Vice President-elect Dan Quayle, who has vowed not to be a "so-called spear carrier" for the Republican right wing, has told aides that he will not spend time on abortion, school prayer and other social issues dear to the hearts of conservatives during the Reagan era.

Instead, Quayle will attempt to shift the focus of debate to broader and less confrontational questions, such as how to strengthen family values, improve education and deal with the problems of the structurally unemployed and disadvantaged.Quayle's view is that, although abortion and other emotion-charged social issues remain major factors in the eyes of his right-wing constituency, they need not be as prominent on the new administration's agenda, especially because there was almost no political movement on them during eight years of Reagan's presidency, one of the most conservative in the 20th century.

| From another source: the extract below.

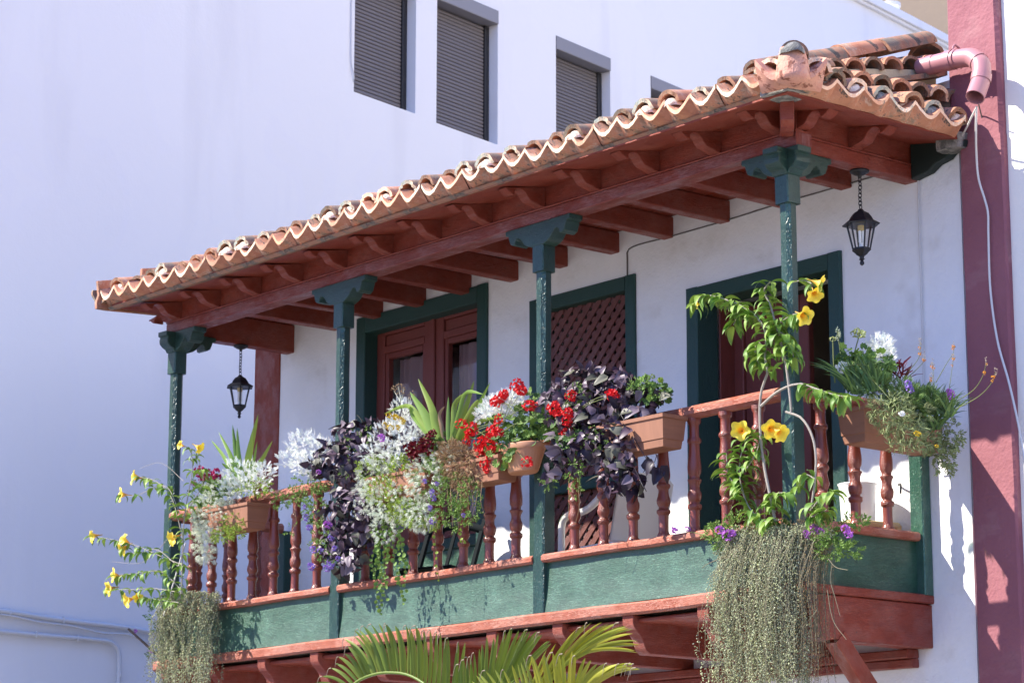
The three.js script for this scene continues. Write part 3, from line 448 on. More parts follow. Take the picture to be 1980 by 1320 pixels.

Rather than get bogged down on such divisive matters, his aides say, Quayle intends to concentrate on the broader issues that will be important parts of George Bush's presidential agenda.

After a campaign battering that shook his confidence and drove him into seclusion, aides say, Quayle is becoming increasingly comfortable in his role and expects to become an important political player in the Bush administration.

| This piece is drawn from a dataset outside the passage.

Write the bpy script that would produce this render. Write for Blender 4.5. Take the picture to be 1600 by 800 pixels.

Quayle expects to spend more time than his predecessors in dealing with members of Congress. He expects not only to preside over the Senate but to act as a trouble-shooter for Bush on legislative matters.

Although Quayle sought former Vice President Walter F. Mondale's counsel and Mondale advised him to spend little time on Capitol Hill, former Senate Minority Leader Howard H. Baker Jr. told him that he could gather crucial information for Bush there that would not be available elsewhere.

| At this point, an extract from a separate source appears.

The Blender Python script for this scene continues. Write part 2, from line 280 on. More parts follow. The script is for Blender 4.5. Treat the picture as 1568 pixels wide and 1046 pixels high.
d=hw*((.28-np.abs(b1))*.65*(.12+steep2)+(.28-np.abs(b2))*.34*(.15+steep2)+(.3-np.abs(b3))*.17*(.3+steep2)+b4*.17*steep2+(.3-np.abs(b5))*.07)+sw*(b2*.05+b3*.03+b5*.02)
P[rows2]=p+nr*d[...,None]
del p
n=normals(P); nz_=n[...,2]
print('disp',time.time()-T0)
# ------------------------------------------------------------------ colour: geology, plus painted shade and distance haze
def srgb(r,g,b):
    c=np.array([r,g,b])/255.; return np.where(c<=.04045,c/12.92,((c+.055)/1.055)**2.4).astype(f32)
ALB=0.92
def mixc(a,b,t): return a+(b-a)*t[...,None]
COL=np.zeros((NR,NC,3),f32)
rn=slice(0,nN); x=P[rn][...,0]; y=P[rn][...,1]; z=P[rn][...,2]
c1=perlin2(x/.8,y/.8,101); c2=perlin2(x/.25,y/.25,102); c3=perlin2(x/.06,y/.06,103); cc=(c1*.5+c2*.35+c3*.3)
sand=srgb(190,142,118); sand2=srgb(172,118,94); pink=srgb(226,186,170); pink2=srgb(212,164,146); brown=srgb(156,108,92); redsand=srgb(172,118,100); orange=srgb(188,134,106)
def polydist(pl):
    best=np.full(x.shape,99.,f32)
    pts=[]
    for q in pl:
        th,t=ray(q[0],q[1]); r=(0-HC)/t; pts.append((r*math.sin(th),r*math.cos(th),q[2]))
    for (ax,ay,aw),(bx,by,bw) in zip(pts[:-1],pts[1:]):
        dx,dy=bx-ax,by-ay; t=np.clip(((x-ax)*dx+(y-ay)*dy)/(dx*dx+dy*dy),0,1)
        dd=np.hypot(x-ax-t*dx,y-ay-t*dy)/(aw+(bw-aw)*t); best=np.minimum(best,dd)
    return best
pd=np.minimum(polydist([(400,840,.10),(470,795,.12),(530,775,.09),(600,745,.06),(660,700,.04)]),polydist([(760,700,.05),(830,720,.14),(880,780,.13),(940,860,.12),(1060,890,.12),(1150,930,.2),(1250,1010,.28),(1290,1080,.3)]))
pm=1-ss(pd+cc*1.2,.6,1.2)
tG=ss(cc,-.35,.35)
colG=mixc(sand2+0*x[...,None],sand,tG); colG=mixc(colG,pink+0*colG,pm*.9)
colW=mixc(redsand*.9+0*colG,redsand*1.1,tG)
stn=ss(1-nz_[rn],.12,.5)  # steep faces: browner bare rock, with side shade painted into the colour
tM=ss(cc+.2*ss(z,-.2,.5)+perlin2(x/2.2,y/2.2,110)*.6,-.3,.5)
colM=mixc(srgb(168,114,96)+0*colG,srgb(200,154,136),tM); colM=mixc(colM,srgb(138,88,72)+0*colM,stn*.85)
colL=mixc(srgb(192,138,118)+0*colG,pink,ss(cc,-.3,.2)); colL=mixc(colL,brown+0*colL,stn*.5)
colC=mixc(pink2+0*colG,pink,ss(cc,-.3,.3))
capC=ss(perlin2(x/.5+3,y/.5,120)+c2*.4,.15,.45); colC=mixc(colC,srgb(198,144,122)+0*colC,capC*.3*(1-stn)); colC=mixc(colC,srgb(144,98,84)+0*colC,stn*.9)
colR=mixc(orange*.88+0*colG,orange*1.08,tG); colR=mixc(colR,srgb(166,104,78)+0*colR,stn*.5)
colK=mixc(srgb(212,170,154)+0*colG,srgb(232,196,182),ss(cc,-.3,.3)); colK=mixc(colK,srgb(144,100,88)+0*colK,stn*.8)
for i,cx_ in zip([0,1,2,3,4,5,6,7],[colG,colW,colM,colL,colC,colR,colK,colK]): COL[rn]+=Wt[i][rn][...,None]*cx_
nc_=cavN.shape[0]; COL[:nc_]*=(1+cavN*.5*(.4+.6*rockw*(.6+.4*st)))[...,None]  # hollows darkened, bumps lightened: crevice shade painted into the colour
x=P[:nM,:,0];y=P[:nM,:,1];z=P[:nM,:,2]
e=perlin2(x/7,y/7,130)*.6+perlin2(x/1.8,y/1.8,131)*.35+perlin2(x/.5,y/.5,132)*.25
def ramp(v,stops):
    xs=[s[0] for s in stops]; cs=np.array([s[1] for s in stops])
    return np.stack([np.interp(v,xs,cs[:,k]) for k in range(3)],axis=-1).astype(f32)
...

Baker convinced Quayle that, as a former senator and congressman with 12 years' experience on Capitol Hill, he could perform a valuable service for Bush by gathering intelligence for him and carrying Bush's message to Congress, a Quayle aide said.

Also, Quayle, who served on the Senate Armed Services Committee, plans to speak out on defense and national security issues. In particular, he will elaborate on Bush's message that the United States needs to be skeptical of Soviet intentions despite the improved relations and arms control agreements achieved by Reagan.

Quayle has told aides that he is deeply skeptical of the Soviets even though he believes there are tremendous opportunities for progress in U.S.-Soviet relations.

Although he has remained mostly out of the public eye since the election, Quayle is planning to make several major speeches soon after taking office Jan. 20.

He has made it clear that, although he is widely considered to be much more conservative than Bush, he believes that there is little difference in their philosophies and that, in any event, he is fully committed to carrying out Bush's agenda.

Quayle aides say that he fully understands that he will have a clearly defined secondary role as a confidential adviser to Bush and that, to be an effective vice president, he will probably have to keep a relatively low profile.

Bush excelled at keeping a low profile until he ran for president, and Quayle has said that Bush will be his model.

During the campaign, Quayle was besieged by so many questions about his academic record, National Guard service and personal life that he was widely considered a political liability to the ticket and wound up the campaign speaking mostly in small towns where he would be out of the limelight.

Some Bush advisers still are concerned that Quayle is so controversial and so unprepared to serve as vice president that he could wind up embarrassing the new administration if he plays too prominent a role.

"He's been very quiet, almost invisible since the election, but that's probably best from his standpoint and Bush's," said a longtime Bush adviser who asked not to be identified. "He's immersed himself in homework, learning what to do as vice president, and that's the best thing he can do."

Quayle, who is still sorting out his possible role, has been conferring with Bush daily, and aides say that he has been assured that he will have the same regular access to the Oval Office that Bush has had with Reagan.

Among other things, Reagan and Bush have met each week for lunch.

But, because Bush begins his days no later than 7 a.m. and is a much earlier riser than Reagan, who usually is at his desk by about 9 a.m., Bush's work sessions with Quayle are likely to be breakfast meetings, Quayle aides said.